I also love using avalanche knowledge when ski guiding in remote Alaska. I’m not out there managing risk. I’m managing avalanche uncertainty. That’s about the coolest thing in the world. I love the cerebral game of making avalanche decisions, with a bunch of clients waiting for me to voice my intuition. Sometimes I feel like yelling out “Wait! Don’t trust me! There is too much uncertainty to trust me!”

At the top of our first run of the trip in the Alaska Range last spring. We remote triggered this slope as we skinned up to our first run. That reduces uncertainty, but now where do we ski?

My latest avalanche obsession was writing a book about avoiding them. I wanted to know more. I wanted to take my avalanche knowledge to the next level. I’ve wanted to write an avalanche safety book for years, and I finally felt ready. 

I started writing The Avalanche Factor in 2019. It took a full year to get it all down. Then a year of revising. Then two more years of collecting edits from anyone that would read it. Turns out it’s the world’s most confusing topic. How do you make a logical progression without red flags being a non-sequitur? What do you say about snow temperature? And how about the human factor? I do know that my human factor is pegged at red most of the time, so who am I to say? I learned that the more you know about human factor the better you are at justifying your stupid decisions. I also learned that the trick to reducing the human factor, and making better decisions, comes down to the tools you use to reduce it. Tools like slowing down, cultivating good partners, and using a system.

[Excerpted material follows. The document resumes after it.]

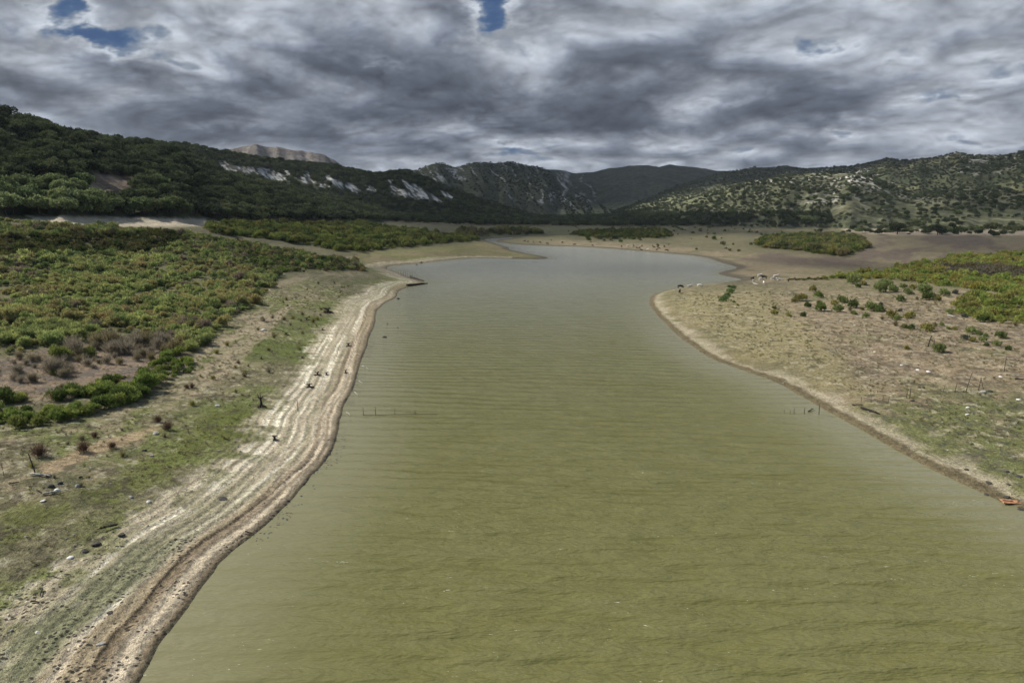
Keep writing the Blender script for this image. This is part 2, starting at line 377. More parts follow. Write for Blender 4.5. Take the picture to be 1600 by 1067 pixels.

To get The Avalanche Factor done in four years meant any day I wasn’t up to guide at 5am, I be up to write. It was so much fun. That’s the thing about being obsessed and passionate. It’s really fun. It makes for a great life and I feel so lucky. It’s nice to have the first edition of the Avalanche Factor finished, but I miss the process. It’s like pulling off a big mountain trip. It feels great to have it done, but the anticipation of the trip, and the trip itself, are what the obsessed live for.

After writing The Avalanche Factor I do feel like I’ve taken my knowledge to the next level. I’m not an avalanche expert, because, like Denny told me, that’s not possible. But I do know way more. And I’m dying to keep learning. So please, let me know what you think about the book. I love getting critical feedback. And it will all be fed into the next edition.

Also while writing The Avalanche Factor I realized that avalanche education is a vast and wild frontier. We know that avalanche education is working, because the annual death rate has flat-lined, but there’s a better way. It needs a macro-dose of Psilocybin. A new way of teaching avalanche avoidance is waiting for us. Seeking that better way to avoid avalanches will keep me obsessed for a couple more decades. That and my wife Cathy. 

My avalanche obsession is one reason why backcountry skiing doesn’t get boring.